Her published work includes a study about the empowerment and mobilization of women—Women’s informal associations: catalysts for change? (with R. Taqqu, 1985), a collaborative book in both Nepali and English about first-hand travel experiences called Mutual Regards/दोहोरी नमस्ते (with D. Holmberg, B.B. Tamang & S.M. Tamang, 1994) and a collection of women’s life history narratives and song compositions in “If each comes halfway”: meeting Tamang women in Nepal (2002), as well as many articles.
She has received grants and fellowships, notably from the National Science Foundation, National Institute of Mental Health, Woodrow Wilson Foundation, Mellon Foundation, National Endowment for the Humanities, and the Bunting Institute. Twice a Fulbright Scholar to Nepal, she also founded the Cornell-Nepal Study Program, a collaborative initiative with the national Tribhuvan University of Nepal in 1992, which supported study and research on a wide variety of subjects by approximately 25 young scholars from both the US and Nepal annually from 1992-2015. She has worked with UN/FAO, SNV-Nepal, USAID, the US Department of State, and various Nepal government ministries, including a consultation on gender management for the National Planning Commission.

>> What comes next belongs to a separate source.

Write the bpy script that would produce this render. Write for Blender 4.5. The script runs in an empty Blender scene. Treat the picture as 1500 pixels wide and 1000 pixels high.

Her commitments to teaching won her a Stephen and Margery Russell Distinguished Teaching Award, the Cornell Institute of Public Affairs Distinguished Faculty Award, and (twice) the Merrill Presidential Scholar Outstanding Educator award; for her work in international women’s rights, she was (twice) Cornell’s International Women’s Day Honoree, as well as being honored by the Tamang Society of America.
Her current research focuses on the changes in Tamang gender, precipitated by the extensive wage labor migration that has taken two-thirds of the working-age men and boys out of the village community, with more and more women now following. Since the great earthquakes of April 2015, she has, as well, worked to mitigate and understand their impact, especially in the Tamang communities on Phyukhri Ridge in the Rural Municipalities of Kispang (Nuwakot) and Uttargaya (Rasuwa)
Kath is the eldest daughter of two very loving parents who also gave her three younger brothers and two foster exchange sisters—one in France and the other in Thailand. She went to high school in Pennsylvania, California, and herself as an AFS exchange student in Belgium, before going to college at Stanford. There she discovered anthropology, which she continued in graduate school at the University of Washington, where she met David Holmberg, who convinced her to work in the Himalayas. Together, they came to Cornell in 1973 and began what has become almost 50 years of work and friendship in Nepal. With their two children—Mohan and Maya, both of whom are adopted from Nepal—they have travelled and lived in Nepal many times.
In 2021, David Holmberg and Kathryn March were jointly honored as recipients of the Sir Edmund Hillary Mountain Legacy Medal “for remarkable service in the conservation of nature and the equitable advancement of human welfare in mountainous regions.”